When flying at 30,000 feet, follow these steps to ensure proper cabin pressurization and oxygen levels:

Switch Setup Before Takeoff
ACS BLEED AIR: Set to AUTO.
CPCS SYSTEM MODE: Set to AUTO.
Ensure ECS switches are in the AUTO position.

Cruise Checklist at 30,000 Feet
Check Cabin Altitude:

Open the ENVIRONMENT page on the MFD.
Verify the cabin altitude (should be well below 10,000 feet).
Confirm the differential pressure is within safe limits (typically under 6.0 psi).

Ensure Oxygen Flow:

The ACS BLEED AIR system automatically uses outside air and regulates temperature and pressure. With switches in AUTO, no manual adjustments are required.

Monitor Oxygen Supply:

While not modeled in detail in MSFS, in real operations oxygen levels are a backup and not typically needed when the cabin is properly pressurized. Just ensure ACS BLEED AIR is active.

Emergency Prevention
Keep Everything in AUTO:
The CPCS (Cabin Pressure Control System) automatically manages pressurization and ensures outside air enters the cabin.
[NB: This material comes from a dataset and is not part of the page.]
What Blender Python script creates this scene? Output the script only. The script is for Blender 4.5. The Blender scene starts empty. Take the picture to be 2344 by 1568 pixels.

No manual intervention is needed unless a fault occurs (rare in MSFS).

By ensuring the ACS BLEED AIR and CPCS SYSTEM MODE switches are set to AUTO, you’ll maintain safe cabin pressure and oxygen levels throughout your flight. Check the MFD's ENVIRONMENT page periodically to confirm everything is running smoothly.